Mr. White has put together an interesting forecast for home prices by averaging four major data sets, including: Case-Shiller, FHFA, First American, and Freddie Mac. Here is his result:

The short version is this: Prices in 2010 will lose another 9%, and as of today the bubble is only about halfway done correcting. The "bottom" in housing prices is still a very long way down from here folks. The only question is timing; and how long all of this will drag out.

"A stat which may be of great interest is the prediction by the average of the indexes that our fall in prices is only half-way accomplished – a forecast which, if true, will elicit fear in the hearts of homeowners, buyers, bankers and government officials.
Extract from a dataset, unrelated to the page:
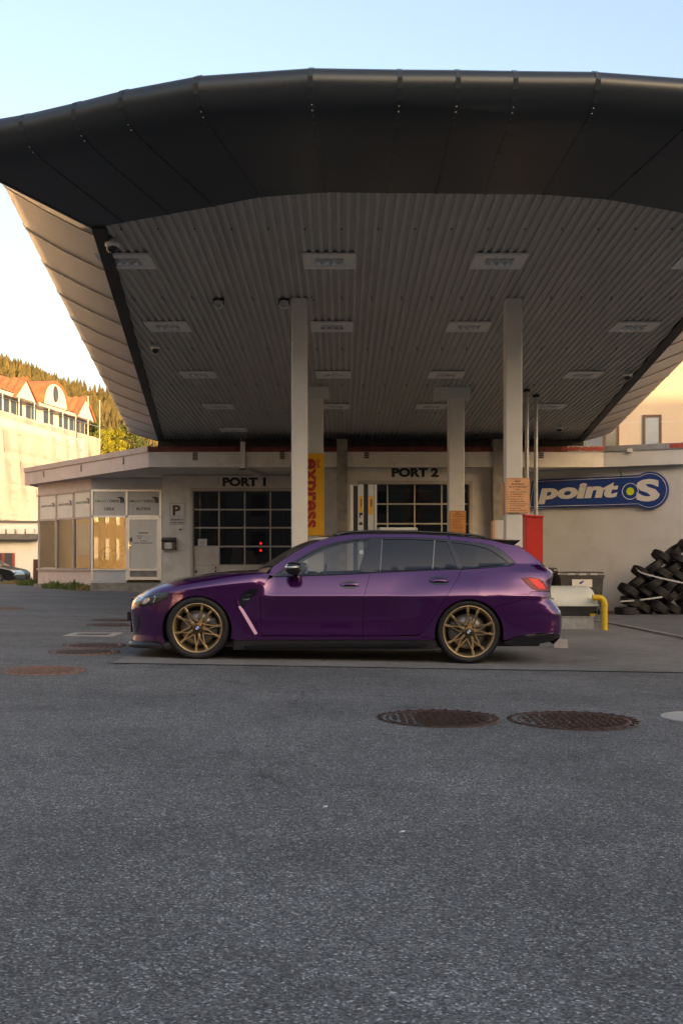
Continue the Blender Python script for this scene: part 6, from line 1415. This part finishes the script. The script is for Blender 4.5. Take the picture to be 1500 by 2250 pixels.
# wheels
def wheel(c, rim_r, tyre_r, side, rot):
    y0 = YC+side*0.935; w = 0.25; inn = -side      # direction to the car centre
    wh = None
    def Yp(h): return y0+inn*h
    mb = MB(); pr = [(rim_r*0.97,0.012),(rim_r+0.008,0.006),(rim_r+0.030,-0.002),(tyre_r-0.030,-0.001),(tyre_r-0.012,0.008),(tyre_r-0.002,0.028)]
    for g in (0.07,0.12,0.17): pr += [(tyre_r,g-0.012),(tyre_r-0.006,g-0.008),(tyre_r-0.006,g+0.004),(tyre_r,g+0.008)]
    pr += [(tyre_r-0.002,w-0.02),(tyre_r-0.03,w),(rim_r,w)]
    mb.lathe([(r, inn*h) for r, h in pr], (c[0], y0, c[1]), 'Y', 64); wh = mb.build('wheel', 'rubber', car)
    mb = MB(); mb.lathe([(r, inn*h) for r, h in [(rim_r,0.016),(rim_r,0.005),(rim_r-0.007,0.002),(rim_r-0.013,0.008),(rim_r-0.020,0.022),(rim_r-0.028,0.030),(rim_r-0.034,0.05),(rim_r-0.040,0.20)]], (c[0], y0, c[1]), 'Y', 64); rim = mb.build('rim', 'bronze', wh)
    mb = MB(); mb.lathe([(rim_r-0.04,inn*0.205),(0.0,inn*0.205)], (c[0], y0, c[1]), 'Y', 32); mb.build('barrel_back', 'cabin', wh)
    mb = MB(); mb.lathe([(r, inn*h) for r, h in [(0.075,0.085),(0.185,0.085),(0.187,0.11)]], (c[0], y0, c[1]), 'Y', 40); dsc = mb.build('brake_disc', 'disc', wh)
    mb = MB()
    for k in range(48):
        a = 2*math.pi*k/48; q = 0.12+0.02*(k % 3); mb.lathe([(0.0045,inn*0.0845),(0.0,inn*0.0845)], (c[0]+q*math.cos(a), y0, c[1]+q*math.sin(a)), 'Y', 6)
    mb.build('drilling', 'black', dsc)
    mb = MB(); sgn = 1 if c[0] < 0 else -1
    P = [[(c[0]+q*math.cos(a), Yp(h), c[1]+q*math.sin(a)) for q, h in ((0.105,0.07),(0.11,0.052),(0.205,0.052),(0.21,0.09))] for a in [(-0.55+1.1*i/10)+(0 if sgn > 0 else math.pi) for i in range(11)]]
    mb.grid(P, True); mb.build('caliper', 'tank_dark', wh)
    # five pairs of forked spokes
    sp = MB()
    def bar(p, q, w0, w1, h0, h1, th=0.024):
        p, q = Vector(p), Vector(q); d = (q-p).normalized(); n = Vector((-d.y, d.x)); vs = []
        for base, w_, h in ((p,w0,h0),(q,w1,h1)):
            for s_, dh in ((-1,0.006),(-0.55,0.0),(0.55,0.0),(1,0.006),(1,th),(-1,th)):
                u = base+n*w_*s_; vs.append((c[0]+u.x, Yp(h+dh), c[1]+u.y))
        sp.add(vs, [(i,(i+1)%6,6+(i+1)%6,6+i) for i in range(6)]+[(0,1,2,3,4,5)[::-1],(6,7,8,9,10,11)])
    pol = lambda r, a: (r*math.cos(a), r*math.sin(a)); rr = rim_r-0.012
    for k in range(5):
        a = rot+2*math.pi*k/5
        root = pol(rr*0.40, a); bar(pol(0.03,a), root, 0.017, 0.013, 0.026, 0.024)
        for s_ in (-1, 1):
            end = pol(rr, a+s_*R(14)); mid = pol(rr*0.80, a+s_*R(13.3))
            bar(root, mid, 0.008, 0.0075, 0.024, 0.013); 
            out = pol(rr*0.36, a+s_*R(30)); bar(out, mid, 0.008, 0.0075, 0.027, 0.013); bar(mid, end, 0.015, 0.011, 0.011, 0.008)
            bar(pol(0.045,a+s_*R(34)), out, 0.012, 0.009, 0.028, 0.027)
    sp.build('spokes', 'bronze', rim)
    mb = MB(); mb.lathe([(r, inn*h) for r, h in [(0.0,0.018),(0.036,0.018),(0.05,0.024),(0.085,0.034),(0.09,0.07)]], (c[0], y0, c[1]), 'Y', 32); hub = mb.build('hub', 'bronze_dark', rim)
    mb = MB()
    for k in range(5):
        a = rot+2*math.pi*(k+0.5)/5; mb.lathe([(0.0,inn*0.024),(0.0135,inn*0.024),(0.0135,inn*0.05)], (c[0]+0.062*math.cos(a), y0, c[1]+0.062*math.sin(a)), 'Y', 10)
    mb.build('wheel_bolts', 'black', hub)
    mb = MB(); mb.lathe([(0.034,inn*0.012),(0.031,inn*0.010),(0.0,inn*0.010)], (c[0], y0, c[1]), 'Y', 28); cp = mb.build('centre_cap', 'black', hub)
    for q in range(4):
        mb = MB(); a0 = math.pi/2*q; pts = [(c[0], Yp(0.009), c[1])]+[(c[0]+0.021*math.cos(a), Yp(0.009), c[1]+0.021*math.sin(a)) for a in lin(a0, a0+math.pi/2, 6)]; mb.add(pts, [tuple(range(len(pts)))]); mb.build('badge_quarter', 'badge_blue' if q % 2 else 'badge_white', cp)
for s in (-1, 1):
    wheel((CF[0], 0.0254+0.336), 0.262, 0.336, s, R(64) if s < 0 else R(20)); wheel((CR[0], -0.0225+0.008+0.338), 0.274, 0.338, s, R(79) if s < 0 else R(50))
for o in list(car.children):
    if o.get('far') is not None: bpy.data.objects[o['far']].parent = car; del o['far']
for o in list(bpy.data.objects):
    if o.get('far') is not None: del o['far']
A natural fall-back in prices is a matter of the highest gravity to the Federal Reserve Bank and the Treasury and to current and future homeowners. The federal government has massively intervened in the housing market. It funds nearly 100 percent of new mortgage loans originated today.

Fed and Treasury are attempting to preserve bubble values for homeowners and save mortgage investors. Absent government intervention, housing prices would have fallen 50 percent or 75 percent by now."

Again, I ask the question: What's better for the American middle class over the long term- expensive houses with cheap money/bank loans -or- cheap houses with expensive money/real wages?

What's better for the banks?

Sadly, our elected officials have clearly continued to support the banks who fund their campaigns, as opposed to supporting a free market and the American middle class when it comes to "affordable housing".